Another good day. Still going strong.

Wednesday, August 03, 2005

Hunka Hunka Burnin' Fat

I took the plunge this morning and posted my announcement that I am going to lose 100 pounds by July 9, 2006 on the How Design Magazine forum which I'm a member of. Talk about hesitating before I pressed the "publish" button! I have really felt though that the more I spread the word about what I'm doing the more it will cement in my mind what is going to happen. Everyone on the forum was really supportive. There were several other forum members that also want to lose weight and we discussed starting a "Howie Diet Club." Cool! You really need the support of people around you when you are committing yourself to a goal like this.

This was my menu for the day:

Breakfast- Quiche (one piece) and a cup of coffee
Snack – red grapes and ¼ cup of almonds
Lunch – left over Salmon from dinner last night and a great salad that my wife made, low carb bar and a cup of coffee
Afternoon snack – 1 white nectarine and 6 trisket crackers
Dinner – turkey burger, yam and green salad
Before bed – a glass of red wine
I made a conscious effort to take time to eat slowly…1 bite, 2 bites, stop. Wait 20 seconds and then start again. It really made a difference in my enjoyment of the food. Instead of just wolfing it all down without thinking, I ate slooooowwwwly. I also felt a lot more full at the end of the meal.


Exercise just about did me in. I’m following the exercise plan outlined in the new book “The Burning Bible: 28 Days of Foods, Supplements, and Workouts that Help You Lose Weight” by Mackie Shilstone that I bought at Borders Books. I did 10 minutes of circuit training…10 exercises with 10 reps each and 50 minutes on the treadmill. I was sweaty and out of breath but I made it through it. It will be interesting to see how sore I’ll be tomorrow. One day at a time, right?
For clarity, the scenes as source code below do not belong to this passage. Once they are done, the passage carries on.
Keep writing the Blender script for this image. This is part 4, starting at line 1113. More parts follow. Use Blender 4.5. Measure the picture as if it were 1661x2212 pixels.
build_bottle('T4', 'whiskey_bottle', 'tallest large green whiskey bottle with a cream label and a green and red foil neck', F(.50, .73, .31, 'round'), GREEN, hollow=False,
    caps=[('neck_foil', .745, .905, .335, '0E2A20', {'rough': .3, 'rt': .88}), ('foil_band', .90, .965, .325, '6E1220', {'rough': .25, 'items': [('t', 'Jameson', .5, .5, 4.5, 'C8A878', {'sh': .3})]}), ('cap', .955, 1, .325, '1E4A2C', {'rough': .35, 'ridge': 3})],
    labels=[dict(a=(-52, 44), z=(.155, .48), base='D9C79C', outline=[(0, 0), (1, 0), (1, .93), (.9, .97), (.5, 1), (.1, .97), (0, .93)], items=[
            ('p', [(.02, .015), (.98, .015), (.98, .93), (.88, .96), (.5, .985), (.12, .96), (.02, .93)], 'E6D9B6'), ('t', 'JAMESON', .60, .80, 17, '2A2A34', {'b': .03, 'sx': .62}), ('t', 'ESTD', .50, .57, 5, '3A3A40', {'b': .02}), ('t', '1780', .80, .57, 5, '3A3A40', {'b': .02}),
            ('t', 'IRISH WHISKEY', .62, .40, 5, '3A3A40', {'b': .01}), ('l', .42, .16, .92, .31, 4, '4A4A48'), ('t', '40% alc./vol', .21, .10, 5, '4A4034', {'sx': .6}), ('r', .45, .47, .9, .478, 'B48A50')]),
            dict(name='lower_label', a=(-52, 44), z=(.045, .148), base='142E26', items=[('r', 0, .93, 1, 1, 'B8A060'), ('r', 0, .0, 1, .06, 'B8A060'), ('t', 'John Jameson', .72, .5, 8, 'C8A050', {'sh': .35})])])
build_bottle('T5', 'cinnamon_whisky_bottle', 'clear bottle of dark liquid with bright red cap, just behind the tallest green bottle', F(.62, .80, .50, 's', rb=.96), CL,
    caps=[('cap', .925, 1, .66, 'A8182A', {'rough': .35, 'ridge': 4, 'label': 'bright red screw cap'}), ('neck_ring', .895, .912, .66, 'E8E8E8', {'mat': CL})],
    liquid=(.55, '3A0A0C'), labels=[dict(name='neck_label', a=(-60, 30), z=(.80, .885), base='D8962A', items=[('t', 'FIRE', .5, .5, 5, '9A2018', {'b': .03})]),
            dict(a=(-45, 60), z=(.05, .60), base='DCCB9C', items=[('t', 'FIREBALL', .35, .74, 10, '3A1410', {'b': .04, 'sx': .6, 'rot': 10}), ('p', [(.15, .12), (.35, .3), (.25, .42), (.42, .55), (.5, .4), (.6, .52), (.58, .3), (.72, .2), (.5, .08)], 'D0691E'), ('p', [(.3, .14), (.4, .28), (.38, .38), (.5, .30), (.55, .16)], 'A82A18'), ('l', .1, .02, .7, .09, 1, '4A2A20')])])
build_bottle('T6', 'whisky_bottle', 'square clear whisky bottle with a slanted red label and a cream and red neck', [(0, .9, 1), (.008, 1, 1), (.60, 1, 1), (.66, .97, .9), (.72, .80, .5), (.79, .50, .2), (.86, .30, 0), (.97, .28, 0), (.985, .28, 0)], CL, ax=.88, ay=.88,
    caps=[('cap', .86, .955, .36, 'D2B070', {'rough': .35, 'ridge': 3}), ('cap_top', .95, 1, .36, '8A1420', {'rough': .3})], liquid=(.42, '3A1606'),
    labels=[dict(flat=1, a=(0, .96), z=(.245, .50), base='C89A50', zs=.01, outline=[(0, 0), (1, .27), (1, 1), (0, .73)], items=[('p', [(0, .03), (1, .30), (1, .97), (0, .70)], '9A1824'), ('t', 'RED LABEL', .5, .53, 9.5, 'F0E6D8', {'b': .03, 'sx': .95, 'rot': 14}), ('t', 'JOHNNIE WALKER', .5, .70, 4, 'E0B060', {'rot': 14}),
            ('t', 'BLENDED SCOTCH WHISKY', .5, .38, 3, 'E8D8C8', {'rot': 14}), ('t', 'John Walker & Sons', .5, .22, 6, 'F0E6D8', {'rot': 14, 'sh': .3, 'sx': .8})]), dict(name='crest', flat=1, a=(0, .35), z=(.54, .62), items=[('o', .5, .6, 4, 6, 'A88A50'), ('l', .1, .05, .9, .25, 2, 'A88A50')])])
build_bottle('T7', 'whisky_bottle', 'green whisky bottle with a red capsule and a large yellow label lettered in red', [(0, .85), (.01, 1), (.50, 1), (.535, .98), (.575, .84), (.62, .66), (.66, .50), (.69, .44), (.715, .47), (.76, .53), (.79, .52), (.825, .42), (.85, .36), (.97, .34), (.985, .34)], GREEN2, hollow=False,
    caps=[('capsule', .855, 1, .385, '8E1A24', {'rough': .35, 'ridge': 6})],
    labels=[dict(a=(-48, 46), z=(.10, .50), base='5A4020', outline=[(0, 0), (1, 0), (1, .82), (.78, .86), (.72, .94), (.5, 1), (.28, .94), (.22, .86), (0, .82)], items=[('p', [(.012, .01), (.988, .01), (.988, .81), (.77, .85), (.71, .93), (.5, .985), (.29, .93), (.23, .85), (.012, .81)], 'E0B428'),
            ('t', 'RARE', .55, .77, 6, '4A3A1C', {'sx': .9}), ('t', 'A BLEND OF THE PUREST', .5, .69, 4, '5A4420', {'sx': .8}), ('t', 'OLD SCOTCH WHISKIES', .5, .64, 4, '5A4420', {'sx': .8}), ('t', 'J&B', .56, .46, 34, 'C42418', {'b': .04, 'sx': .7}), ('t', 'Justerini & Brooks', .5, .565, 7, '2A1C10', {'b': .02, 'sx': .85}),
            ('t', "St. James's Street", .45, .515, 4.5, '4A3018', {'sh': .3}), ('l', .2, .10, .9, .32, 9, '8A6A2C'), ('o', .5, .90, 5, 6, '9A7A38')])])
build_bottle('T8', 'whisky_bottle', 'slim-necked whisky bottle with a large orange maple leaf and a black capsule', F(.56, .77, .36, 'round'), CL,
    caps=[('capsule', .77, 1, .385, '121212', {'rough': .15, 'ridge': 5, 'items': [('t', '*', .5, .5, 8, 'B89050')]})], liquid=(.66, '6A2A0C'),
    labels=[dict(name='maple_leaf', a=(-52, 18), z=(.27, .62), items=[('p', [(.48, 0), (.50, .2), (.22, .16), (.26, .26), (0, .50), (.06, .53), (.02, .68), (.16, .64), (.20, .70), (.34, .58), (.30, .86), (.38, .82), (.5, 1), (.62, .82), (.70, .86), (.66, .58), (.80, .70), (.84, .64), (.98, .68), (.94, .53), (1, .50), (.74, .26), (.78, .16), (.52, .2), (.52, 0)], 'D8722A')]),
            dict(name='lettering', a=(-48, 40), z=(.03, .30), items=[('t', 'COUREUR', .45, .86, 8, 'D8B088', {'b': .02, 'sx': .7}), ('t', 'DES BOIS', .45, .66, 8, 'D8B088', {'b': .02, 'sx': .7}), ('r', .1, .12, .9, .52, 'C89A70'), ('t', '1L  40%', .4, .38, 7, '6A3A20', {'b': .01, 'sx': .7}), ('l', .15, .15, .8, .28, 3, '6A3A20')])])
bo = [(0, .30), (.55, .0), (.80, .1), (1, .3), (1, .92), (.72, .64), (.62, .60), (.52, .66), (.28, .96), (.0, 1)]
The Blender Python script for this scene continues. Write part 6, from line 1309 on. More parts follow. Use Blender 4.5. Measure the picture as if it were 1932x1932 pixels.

For me, it felt like the highest intensity workout that I’ve ever done.

Today was a successful day. Time to turn in for the night.

Tuesday, August 02, 2005

100 Pounds by July 9, 2006


100 pounds by July 9, 2006. That's been my mantra since July 9, 2005. At 319 pounds and 5'6", I have to lose weight or else. This has been an ongoing battle since the late 1980s when I started gaining weight. Since that time I have been on every diet imaginable, the last one being the Atkins Diet. I lost 40 pounds on that diet and gained back 30. In February of this year, I had a revelation. There is really only one way to lose weight and keep it off I think - exercise and eating right. Gee, what a revelation. Isn't that what the "experts" have been saying for years now? So, from a steady diet of bacon, cream, cheese and pork rinds I went to low glycemic and whole grain foods and walking 30 minutes a day 3-4 times a week on the treadmill at my company gym. Since February, I have lost approximately 16 pounds. Not a lot, but something, and I haven't been starving myself.
A few weeks ago I started reading about an overweight entertainer in New Orleans who was on an eating and exercise plan that he got from a new book called "The Fat Burning Bible." He had lost like 70 or 80 pounds in a few months. I went down to Borders Books and promptly ordered it. I must say that it seems to be the most level headed diet book that I've ever read. Plenty of info on how the body processes food; exercises to help speed up weight loss and some really good recipes of food that I would actually eat.
So I decided on July 9, 2005 that I would lose 100 pounds or more by July 9, 2006. I have read that the brain - a really marvelous creation of God - if fed daily affirmations (not voodoo) will get to work putting things together to accomplish the thing that you are affirming...or something like that. So I tell myself, my wife and my friends on a daily basis, "Have you heard that I'm losing 100 pounds by July 9, 2006?" I add to the affirmation, 3 meals a day plus two snacks, 4 liters of water a day (I'm trying) and I excercise 6 days a week...that's the plan anyway. I will do my best to update this blog on a daily to semi-daily basis and let you know of my progress.

Pictured above: Top-The most recent of picture of me taken in April 2005. Bottom-That's me in 1974, age 19.